David Brannon and Chad Bowden sounded the horn, rallied the troops and began to bark their marching orders. Respectively the area general manager and the director at WM Four Corners, they relayed roles and responsibilities and assigned zones as team members were celebrated and inside jokes were exchanged.

It ultimately would not be an ordinary WM Phoenix Open given the amount of rainfall and chilly temperatures, but none of that mattered as the effort began. These people came from every corner of the continent, and nothing was going to stop them now.

The prior day, Brannon and Bowden led an operations tour through the grounds at TPC Scottsdale, providing select media members with an inside look at how the WM Phoenix Open operates. From the fan zone up to the top-level suites surrounding the 16th hole, it quickly became apparent that their mission was at the front of more minds than just their own.

Rattling off impressive statistics like the the use of 4,800 waste bins -- all of which they certainly could have pointed to on a map of the property -- and the number of bars serving drinks on the 16th hole, the two were in their element. They discussed the utilization of gray water (previously used) and how simple shapes subconsciously nudge patrons to correctly dispose of their water bottles and food plates.

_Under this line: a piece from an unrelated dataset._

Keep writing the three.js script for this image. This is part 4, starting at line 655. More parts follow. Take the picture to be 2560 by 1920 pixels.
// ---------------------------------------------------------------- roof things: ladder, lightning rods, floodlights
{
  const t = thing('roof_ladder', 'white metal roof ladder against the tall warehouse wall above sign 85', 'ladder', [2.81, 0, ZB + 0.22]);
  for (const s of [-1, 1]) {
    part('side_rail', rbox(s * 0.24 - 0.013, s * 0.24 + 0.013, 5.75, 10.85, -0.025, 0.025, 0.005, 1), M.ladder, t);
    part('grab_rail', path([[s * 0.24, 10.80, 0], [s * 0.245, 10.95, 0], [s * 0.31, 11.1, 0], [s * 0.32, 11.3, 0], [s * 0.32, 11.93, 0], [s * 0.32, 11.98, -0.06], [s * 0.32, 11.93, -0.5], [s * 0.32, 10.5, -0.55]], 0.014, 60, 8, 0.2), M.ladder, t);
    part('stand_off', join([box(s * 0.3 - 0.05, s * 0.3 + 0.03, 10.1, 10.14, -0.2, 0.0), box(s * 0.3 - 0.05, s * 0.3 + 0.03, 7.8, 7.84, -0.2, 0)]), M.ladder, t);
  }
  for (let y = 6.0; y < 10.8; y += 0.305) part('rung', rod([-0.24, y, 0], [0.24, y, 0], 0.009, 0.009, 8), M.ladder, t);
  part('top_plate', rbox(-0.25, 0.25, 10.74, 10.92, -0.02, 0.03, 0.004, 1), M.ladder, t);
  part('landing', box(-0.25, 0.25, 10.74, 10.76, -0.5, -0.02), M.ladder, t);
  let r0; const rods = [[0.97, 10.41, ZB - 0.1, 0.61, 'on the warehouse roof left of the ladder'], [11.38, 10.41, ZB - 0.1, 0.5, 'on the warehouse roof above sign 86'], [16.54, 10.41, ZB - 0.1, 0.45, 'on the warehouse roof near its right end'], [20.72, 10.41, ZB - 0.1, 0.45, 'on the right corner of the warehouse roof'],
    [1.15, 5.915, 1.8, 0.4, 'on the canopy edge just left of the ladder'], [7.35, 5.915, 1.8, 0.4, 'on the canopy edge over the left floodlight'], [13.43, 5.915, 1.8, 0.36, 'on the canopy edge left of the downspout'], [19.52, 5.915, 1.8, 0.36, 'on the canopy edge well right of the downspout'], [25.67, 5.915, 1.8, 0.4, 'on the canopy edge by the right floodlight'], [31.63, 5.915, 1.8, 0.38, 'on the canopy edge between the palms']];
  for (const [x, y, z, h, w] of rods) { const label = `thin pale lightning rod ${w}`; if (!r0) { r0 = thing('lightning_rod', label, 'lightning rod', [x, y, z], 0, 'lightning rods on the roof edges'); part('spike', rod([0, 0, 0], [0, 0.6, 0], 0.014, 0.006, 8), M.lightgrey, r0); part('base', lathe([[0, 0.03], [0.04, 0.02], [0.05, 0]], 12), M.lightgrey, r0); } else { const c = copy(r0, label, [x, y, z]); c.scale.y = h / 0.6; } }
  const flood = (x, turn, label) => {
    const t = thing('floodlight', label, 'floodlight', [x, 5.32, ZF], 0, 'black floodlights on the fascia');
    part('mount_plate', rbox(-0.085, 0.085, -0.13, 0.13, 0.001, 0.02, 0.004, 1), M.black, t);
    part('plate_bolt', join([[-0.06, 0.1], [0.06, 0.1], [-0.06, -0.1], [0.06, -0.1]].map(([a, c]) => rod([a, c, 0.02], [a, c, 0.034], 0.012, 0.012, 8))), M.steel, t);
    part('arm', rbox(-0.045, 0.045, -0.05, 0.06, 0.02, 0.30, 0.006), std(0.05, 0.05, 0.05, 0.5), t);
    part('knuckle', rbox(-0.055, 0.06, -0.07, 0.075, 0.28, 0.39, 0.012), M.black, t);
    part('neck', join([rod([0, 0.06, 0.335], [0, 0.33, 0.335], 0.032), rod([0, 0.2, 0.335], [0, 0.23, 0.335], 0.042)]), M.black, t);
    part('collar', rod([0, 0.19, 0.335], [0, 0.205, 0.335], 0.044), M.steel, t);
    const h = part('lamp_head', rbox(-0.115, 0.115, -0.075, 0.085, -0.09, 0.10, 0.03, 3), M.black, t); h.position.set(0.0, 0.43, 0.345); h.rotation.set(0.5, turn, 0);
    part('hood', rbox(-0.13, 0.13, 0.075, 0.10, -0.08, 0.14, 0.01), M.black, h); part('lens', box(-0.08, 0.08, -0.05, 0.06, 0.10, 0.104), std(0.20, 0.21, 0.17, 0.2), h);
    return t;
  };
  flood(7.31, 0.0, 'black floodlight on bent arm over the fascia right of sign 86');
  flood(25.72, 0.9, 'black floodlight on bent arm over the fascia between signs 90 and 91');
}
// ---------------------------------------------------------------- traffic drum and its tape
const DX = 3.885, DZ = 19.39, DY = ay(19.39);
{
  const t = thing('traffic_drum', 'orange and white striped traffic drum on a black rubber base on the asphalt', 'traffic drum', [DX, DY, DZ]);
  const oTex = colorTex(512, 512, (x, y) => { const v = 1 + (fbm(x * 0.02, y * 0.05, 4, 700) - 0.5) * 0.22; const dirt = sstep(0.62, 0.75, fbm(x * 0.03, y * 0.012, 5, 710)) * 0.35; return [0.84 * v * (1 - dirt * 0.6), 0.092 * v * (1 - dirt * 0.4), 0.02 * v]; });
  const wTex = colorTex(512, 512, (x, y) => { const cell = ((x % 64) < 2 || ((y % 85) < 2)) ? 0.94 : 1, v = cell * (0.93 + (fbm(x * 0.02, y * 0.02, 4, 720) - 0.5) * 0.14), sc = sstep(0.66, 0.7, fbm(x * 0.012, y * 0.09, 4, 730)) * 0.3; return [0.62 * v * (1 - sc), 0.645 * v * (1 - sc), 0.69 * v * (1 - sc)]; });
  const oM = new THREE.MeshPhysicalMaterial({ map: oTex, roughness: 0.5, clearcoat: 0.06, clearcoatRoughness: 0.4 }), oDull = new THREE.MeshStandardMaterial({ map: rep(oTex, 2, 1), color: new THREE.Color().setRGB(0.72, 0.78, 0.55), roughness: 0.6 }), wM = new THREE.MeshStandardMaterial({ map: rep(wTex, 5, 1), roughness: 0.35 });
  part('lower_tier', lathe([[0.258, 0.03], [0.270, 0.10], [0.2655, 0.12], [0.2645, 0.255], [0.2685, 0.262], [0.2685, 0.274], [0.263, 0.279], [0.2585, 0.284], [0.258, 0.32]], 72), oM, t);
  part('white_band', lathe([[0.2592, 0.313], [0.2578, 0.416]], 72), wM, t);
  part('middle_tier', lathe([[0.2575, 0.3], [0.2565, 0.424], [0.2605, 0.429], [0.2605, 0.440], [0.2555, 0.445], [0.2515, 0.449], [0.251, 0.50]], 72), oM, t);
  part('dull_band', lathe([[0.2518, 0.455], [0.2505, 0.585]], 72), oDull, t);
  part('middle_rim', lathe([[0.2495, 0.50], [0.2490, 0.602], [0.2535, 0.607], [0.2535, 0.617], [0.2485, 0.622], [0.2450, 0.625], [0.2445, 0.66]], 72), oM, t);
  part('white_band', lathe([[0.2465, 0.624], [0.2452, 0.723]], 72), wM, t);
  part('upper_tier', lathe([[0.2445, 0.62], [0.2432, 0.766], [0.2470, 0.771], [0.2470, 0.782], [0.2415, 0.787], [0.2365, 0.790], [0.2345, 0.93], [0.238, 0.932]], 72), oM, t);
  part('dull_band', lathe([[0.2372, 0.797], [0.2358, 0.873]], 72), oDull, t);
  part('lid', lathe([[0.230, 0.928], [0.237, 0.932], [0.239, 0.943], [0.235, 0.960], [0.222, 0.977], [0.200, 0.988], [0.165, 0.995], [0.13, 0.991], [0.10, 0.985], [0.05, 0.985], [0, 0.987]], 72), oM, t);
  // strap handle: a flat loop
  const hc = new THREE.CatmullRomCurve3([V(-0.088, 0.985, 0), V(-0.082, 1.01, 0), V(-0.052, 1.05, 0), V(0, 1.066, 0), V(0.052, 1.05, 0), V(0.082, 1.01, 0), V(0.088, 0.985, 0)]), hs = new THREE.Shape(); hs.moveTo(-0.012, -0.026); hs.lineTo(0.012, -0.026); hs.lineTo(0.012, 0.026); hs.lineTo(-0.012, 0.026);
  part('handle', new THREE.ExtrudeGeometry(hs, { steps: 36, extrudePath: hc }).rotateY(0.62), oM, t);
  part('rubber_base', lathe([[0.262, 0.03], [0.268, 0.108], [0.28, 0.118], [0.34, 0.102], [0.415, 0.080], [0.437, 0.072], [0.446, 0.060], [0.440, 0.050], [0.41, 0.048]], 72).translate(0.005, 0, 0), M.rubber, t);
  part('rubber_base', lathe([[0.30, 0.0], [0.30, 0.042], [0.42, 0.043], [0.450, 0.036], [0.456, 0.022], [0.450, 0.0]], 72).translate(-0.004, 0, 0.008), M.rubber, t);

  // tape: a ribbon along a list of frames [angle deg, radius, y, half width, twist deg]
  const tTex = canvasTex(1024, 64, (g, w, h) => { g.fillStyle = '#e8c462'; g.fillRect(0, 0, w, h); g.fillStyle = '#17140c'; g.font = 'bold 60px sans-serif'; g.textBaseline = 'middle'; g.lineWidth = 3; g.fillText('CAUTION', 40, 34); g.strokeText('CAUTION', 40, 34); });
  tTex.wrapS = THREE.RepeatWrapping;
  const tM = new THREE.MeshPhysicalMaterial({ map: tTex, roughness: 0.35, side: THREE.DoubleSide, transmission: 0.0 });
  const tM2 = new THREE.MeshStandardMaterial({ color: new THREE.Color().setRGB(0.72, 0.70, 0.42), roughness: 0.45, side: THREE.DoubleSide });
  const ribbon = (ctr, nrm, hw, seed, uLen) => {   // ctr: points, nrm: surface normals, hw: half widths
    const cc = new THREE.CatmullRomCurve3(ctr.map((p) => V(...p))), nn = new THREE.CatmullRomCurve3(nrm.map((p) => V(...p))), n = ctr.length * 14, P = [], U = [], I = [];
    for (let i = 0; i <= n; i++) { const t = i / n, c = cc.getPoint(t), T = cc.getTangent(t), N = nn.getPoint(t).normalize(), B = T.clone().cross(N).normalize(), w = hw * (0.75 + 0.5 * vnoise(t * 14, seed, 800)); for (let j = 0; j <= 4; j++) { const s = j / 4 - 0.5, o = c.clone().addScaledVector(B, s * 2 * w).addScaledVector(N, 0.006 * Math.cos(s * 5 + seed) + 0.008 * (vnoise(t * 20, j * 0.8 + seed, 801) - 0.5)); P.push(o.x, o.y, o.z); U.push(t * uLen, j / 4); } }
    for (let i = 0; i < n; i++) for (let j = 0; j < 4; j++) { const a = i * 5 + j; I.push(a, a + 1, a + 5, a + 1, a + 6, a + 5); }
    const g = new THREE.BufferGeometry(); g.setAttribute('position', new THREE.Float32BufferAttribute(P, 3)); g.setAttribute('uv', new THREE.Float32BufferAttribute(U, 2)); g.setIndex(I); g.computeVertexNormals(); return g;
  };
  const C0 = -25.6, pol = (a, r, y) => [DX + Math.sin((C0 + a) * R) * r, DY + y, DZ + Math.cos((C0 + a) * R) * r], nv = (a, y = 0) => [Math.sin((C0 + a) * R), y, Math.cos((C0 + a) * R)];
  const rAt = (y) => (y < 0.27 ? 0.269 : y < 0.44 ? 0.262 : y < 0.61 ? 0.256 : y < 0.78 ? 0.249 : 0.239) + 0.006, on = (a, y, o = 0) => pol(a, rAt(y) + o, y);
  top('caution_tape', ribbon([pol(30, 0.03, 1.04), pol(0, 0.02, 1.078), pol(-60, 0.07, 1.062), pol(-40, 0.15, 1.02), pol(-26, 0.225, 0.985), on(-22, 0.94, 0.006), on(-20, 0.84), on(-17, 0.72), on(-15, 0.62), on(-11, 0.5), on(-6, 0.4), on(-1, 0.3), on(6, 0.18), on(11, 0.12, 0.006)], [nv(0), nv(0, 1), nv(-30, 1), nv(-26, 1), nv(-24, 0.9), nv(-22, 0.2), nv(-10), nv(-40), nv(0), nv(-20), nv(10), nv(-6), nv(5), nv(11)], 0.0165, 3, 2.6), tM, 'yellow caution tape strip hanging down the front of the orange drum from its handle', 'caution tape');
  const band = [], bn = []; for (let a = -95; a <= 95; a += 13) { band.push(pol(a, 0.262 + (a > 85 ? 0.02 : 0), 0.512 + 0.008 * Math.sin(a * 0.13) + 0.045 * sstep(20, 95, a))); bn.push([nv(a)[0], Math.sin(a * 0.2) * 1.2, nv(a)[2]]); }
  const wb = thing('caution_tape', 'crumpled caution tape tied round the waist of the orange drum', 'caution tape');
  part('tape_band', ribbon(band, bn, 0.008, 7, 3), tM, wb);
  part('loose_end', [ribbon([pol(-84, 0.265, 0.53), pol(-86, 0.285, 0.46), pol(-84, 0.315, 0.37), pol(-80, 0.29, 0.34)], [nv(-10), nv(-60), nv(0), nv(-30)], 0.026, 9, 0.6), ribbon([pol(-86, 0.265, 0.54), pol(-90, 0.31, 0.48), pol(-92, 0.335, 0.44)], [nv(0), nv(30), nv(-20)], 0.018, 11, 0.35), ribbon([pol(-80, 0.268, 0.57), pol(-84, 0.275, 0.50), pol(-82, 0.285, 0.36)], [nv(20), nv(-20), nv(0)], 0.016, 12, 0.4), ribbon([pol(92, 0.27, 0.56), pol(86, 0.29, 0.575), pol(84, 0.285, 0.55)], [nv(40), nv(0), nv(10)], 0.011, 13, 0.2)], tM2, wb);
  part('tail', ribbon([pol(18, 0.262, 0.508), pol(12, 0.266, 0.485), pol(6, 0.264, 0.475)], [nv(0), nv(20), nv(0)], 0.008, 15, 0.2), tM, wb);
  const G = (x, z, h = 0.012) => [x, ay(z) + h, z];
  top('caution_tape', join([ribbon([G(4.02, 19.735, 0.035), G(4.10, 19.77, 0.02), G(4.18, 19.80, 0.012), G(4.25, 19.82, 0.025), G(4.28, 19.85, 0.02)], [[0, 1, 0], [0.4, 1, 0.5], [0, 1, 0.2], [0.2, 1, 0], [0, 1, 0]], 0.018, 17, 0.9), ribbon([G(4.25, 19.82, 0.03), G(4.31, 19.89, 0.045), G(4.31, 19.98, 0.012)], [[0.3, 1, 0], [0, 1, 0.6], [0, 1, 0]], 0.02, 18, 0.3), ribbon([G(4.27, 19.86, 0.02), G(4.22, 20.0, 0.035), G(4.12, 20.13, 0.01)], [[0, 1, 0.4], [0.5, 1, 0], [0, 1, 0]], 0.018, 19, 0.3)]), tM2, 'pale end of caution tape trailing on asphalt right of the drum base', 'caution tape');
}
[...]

Brannon, Bowden and the rest of the team may not receive applause like Scottie Scheffler and Justin Thomas, but it's not about recognition for them. What they sought to accomplish would be felt not only in the greater Scottsdale area but across sports venues through the country.

Dubbed a grounds for innovation, TPC Scottsdale serves as a whiteboard of sorts for WM -- the world's biggest sustainability test dummy. The benefactors include 12 MLB stadiums, 11 other golf tournaments, the Indianapolis Motor Speedway and even a marathon, according to Michael Watson, the senior vice president and chief customer officer.

The willingness to share and collaborate is profound, but it doesn't stop there.

It extends to its vendors and the procurement process to stop any issues at the source. It takes life in the merchandise tent where brands like Repreve -- a company that turns plastic water bottles into clothing yarn -- has teamed up with Peter Millar to recycle water bottles last year's WM Phoenix Open transformed into polos and hoodies. It even trickles down to the players.

"This year we worked with the Thunderbirds to put a coffee bar on the range for players and their caddies, and in there, we have messaging of what we are doing," said Stu Redsun, WM vice president of brand & marketing. "It's always hard to get to them. They're here to do their job, and they come in and they want to practice and hit balls and go play and make a bigger check. 

"To have that coffee bar for them so that they can learn about what we are doing while they are waiting for their order and we are putting it in simple terms as well for folks … with the hope that they can tell their network of folks each player has why they love coming to this tournament."

All these small details may not seem like much at the surface, but in conjunction, the impact shines through. It's the reason why the WM Phoenix Open is immune to the PGA Tour scheduling changes and the lack of signature status this season. It's influential to roughly 700,000 people from around the country attending the tournament on an annual basis.

Knowing all of this, it might be why a 5:30 a.m. meeting in the cold rain doesn't feel like a chore but rather a treat.